So one of my biggest goals this season, and the one that’s riding on these final two races, is the GS globe. I’m 80-something points ahead in the giant slalom standings, and this weekend, if I am able to finish ahead of Tessa Worley, then essentially I will have locked in that globe. But Tessa is a really good GS skier. And that’s not an easy task by any means. So it’s sort of like I have one final goal for this season. But I’m also very aware that while 80 points is a very big lead to have going into the two final races, it’s also surprisingly easy to lose that lead when you lose sight of the focus or the things that get you there.

On any given day, people expect me to win.

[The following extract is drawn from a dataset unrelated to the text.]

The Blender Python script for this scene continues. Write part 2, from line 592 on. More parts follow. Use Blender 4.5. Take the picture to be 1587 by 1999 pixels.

And for whatever reason, I’ve been able to hear that, see it, appreciate it, and forget about it. It’s amazing that I’m in a position where people expect me to win. But, I have to do the job. I have to do the skiing. So now I’m going to go focus on the ski, and see what happens. And that is how it has been for, a majority of the season, most races.

When people talk about the records and the number of victories and all of that, I hear it and it’s—this weekend I’ll be back racing in the place where I had my first World Cup race. And if you asked me eight years ago, when I was racing my very first World Cup race here, if I came back here, would I expect to have 50-something, I don’t know [it’s 57], World Cup wins and how many globes, I would be like, Are you kidding me?

But when I was 15 years old racing my first World Cup race, believe me, my ambitions were high! I mean, I would never have said it to anybody, but I was like, I want to have Olympics medals and I want to have World Championships medals and I want to be the best in the world, in every event, and winning globes, and all of this! So I would have hoped that I could achieve something, but I would never have imagined it to be—this.

And now? Are you hoping to beat Ingemar Stenmark’s record of 86 career victories, or are you really just trying not to think about it?

I’d say both, if that’s even possible. I really am trying not to think about it. But at a certain point when people keep talking about it, for sure, it’s not possible not to think about it.

This sport can be grueling and it’s a lot of travel, it’s a lot of time spent away from home, away from your loved ones. There are a lot of things that are just really, really not glamorous.

But the reason I keep doing it—and the reason I love it—is because of the feeling I get when I make a really good turn, and I feel the acceleration out of it, and I want to do it again. And again.

So it’s not the feeling of actually winning that ends up making a difference. It’s the feeling of knowing that my skiing is good enough to be the best in the world. And winning—the green light, having the fastest time—that basically symbolizes being the best in the world. But the doing the skiing part is the most amazing thing.

When I think about the records I’m like Wow, what if I was able to break this all-time victory record, what would that feel like? But I imagine it’s not going to feel all that different than the last race when I won 50-something races. Or, like, breaking the slalom record. It’s going to be like, okay, one moment ago that was a record, and now it’s mine. And that’s—that’s it.

You can either really, really sensationalize it, or you can call it what it is. And rather than sensationalize the number, you can sensationalize everything that has gone on to achieve it.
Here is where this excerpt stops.